La consecuencia más perversa del neoliberalismo, es la desfinanciación del Estado para mercantilizar la protección social en la esfera económica privada, destruyendo su capacidad para solventar el bien común y, así, vaciando de sentido a todas la instituciones de la democracia, en especial el Estado y el Congreso y, obviamente, esto conlleva al descrédito y  deslegitimización de la razón de ser del sistema democrático liberal: minimizar siempre la inequidad.

En consecuencia, el malestar social contra la democracia se ha ido consolidando bajo el capitalismo neoliberal ya que la somete a una disfuncionalidad estructural al quitarle su base económica y financiera impidiéndole solucionar las injusticias socioeconómicas que, por cierto, el mercado privado ya sabemos no soluciona. Con las instituciones de la democracia en crisis por el neoliberalismo, las fuerzas ultraderechistas han logrado canalizar el enorme malestar social, proponiendo administrar un neoliberalismo autoritario institucionalizado; quizás la última etapa de esta escuela económica.

Históricamente, este escenario de gran descontento social en democracia generalmente alienta a la ultraderecha a provocar intencionalmente la polarización política para destruirla, convirtiendo a esta ideología ―con base neonazifascista― en auténtica carroñera del sistema democrático en crisis hasta, haciendo uso de las bondades de libertad que ofrece este sistema, alcanzar el poder para erosionar las instituciones y, literalmente, asaltarlas, como sucedió en las administraciones de Donald Trump, en EE UU y la de Jair Bolsonaro, en Brasil.

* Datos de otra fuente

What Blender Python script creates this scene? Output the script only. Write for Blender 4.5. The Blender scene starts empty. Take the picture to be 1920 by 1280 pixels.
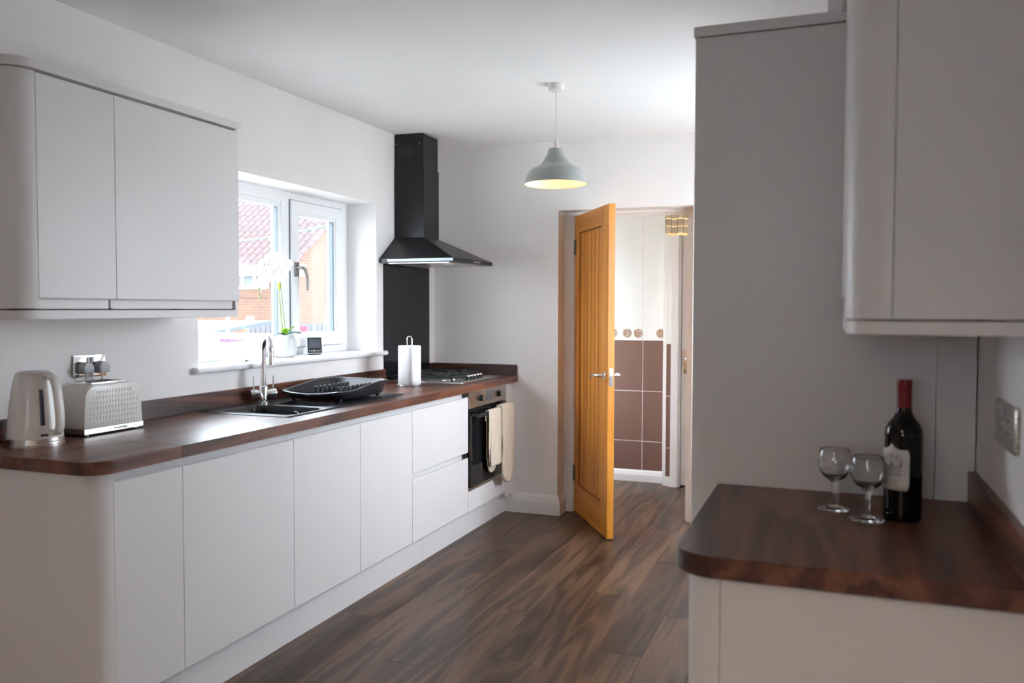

Con un fuerte componente fundamentalista de género sobredimensiona una masculinidad racial de hombre blanco con un feroz patriarcalismo de composición vertical y jerárquica y, por tanto, antidemocrática; su narrativa ideológica es el discurso del odio perenne alimentado de racismo, homofobia y misoginia endémicos. Con estos mimbres, la ultraderecha nos propone en el plano social y de derechos civiles y humanos, una regresión total y en toda regla, devolviendo a las catacumbas a las mujeres, a la comunidad LGTBIQ+, a toda persona que sea “distinta” ―morena/negra o extranjera― y a las capas sociales más vulnerables. En el plano económico, promete un retorno al ultraneoliberalismo autoritario de corte pinochetista, pero ahora ratificado por voto popular.

Además, la ultraderecha es negacionista del cambio climático ya verificado por la ciencia. En estricto rigor, el político ultraderechista es el genocida del futuro más próximo, ya que serán  ―y ya comienzan a serlo― los responsables directos de un auténtico apocalipsis provocado por el calentamiento de la atmósfera.

En esta dramática coyuntura histórica, una  propuesta es blindar la democracia liberal para no acabar en un sistema autoritario iliberal de capitalismo neoliberal salvaje ultraderechista. Esto se lograría constitucionalizando un poder simétrico entre mercado y estado, de tal forma que uno de ellos no destruya al otro, como lo ha hecho el mercado neoliberal en detrimento del estado democrático representativo. Un auténtico sistema democrático liberal garantiza el bien común con un volumen estable de capacidad económica y financiera para gestionarlo.

Conjuntamente, se debe blindar una economía sustentable, ¿criminalizando el negacionismo del cambio climático que alienta el cataclismo voluntario del ecosistema?; ¿se debe declarar un crimen de lesa humanidad a priori ya que, boicotear el plan de acción para minimizar el calentamiento del planeta, morirán millones de personas? Ya están muriendo; 24 personas en el penúltimo incendio forestal en el sur del país.

Epílogo: el fin de la democracia liberal en manos de la ultraderecha autoritaria, es el fin del planeta.